Constitutional reform activist Noel Pearson has told of how he was dubbed “Lord Byron” by Prime Minister Malcolm Turnbull during discussions about establishing a national Indigenous representative body.
In conversation with former ABC host Kerry O’Brien at the Woodford Folk Festival on Thursday, Mr Pearson recalled a meeting with the Prime Minister in Brisbane earlier this year, where Mr Turnbull rejected the idea of an advisory board.
“I said that this body would not be a third chamber, he then provocatively said to me, ‘Lord Byron’,” Mr Pearson said.
“That was the kind of shallow political line they had prepared, that we were proposing some kind of House of Lords, third chamber of Parliament. They were the attack lines they used quite mercilessly.”
Earlier this year the Referendum Council advised the federal Parliament to establish a national Indigenous advisory body, a “Voice to Parliament”.
The “Voice” would have consulted on legislation surround issues affecting Indigenous Australians.
The proposal was rejected by the government, on the grounds that a representative assembly in which only Indigenous Australians could serve or vote for would be inconsistent with democratic principle, and that it would become seen as a third chamber of Parliament.
O’Brien quizzed Mr Pearson about the recent backflip of his political strategy, having turned his back on the conservative side of politics after two decades.
“It wasn’t as if in that process you were seen as reaching across, trying to build the bridge across the divide between right and left, you really had turned three-quarters to the right, hadn’t you?” O’Brien asked.

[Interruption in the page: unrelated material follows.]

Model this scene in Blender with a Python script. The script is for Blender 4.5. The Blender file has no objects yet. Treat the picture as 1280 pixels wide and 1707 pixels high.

“In seeking to use John Howard, in the end, weren’t you used more by him than he was used by you?”
“No, I don’t accept that,” Mr Pearson responded.
“When I say I’ve reached the end of the road with the right, I understand that their compassion ultimately is limited, but the progressive side has got to grow our brains.”
Mr Pearson said the Queensland government’s decision to take back control of the Aurukun State School was payback for political conflicts he had with it in relation to the environment.
“It is the single most tragic loss I have ever suffered,” Mr Pearson said.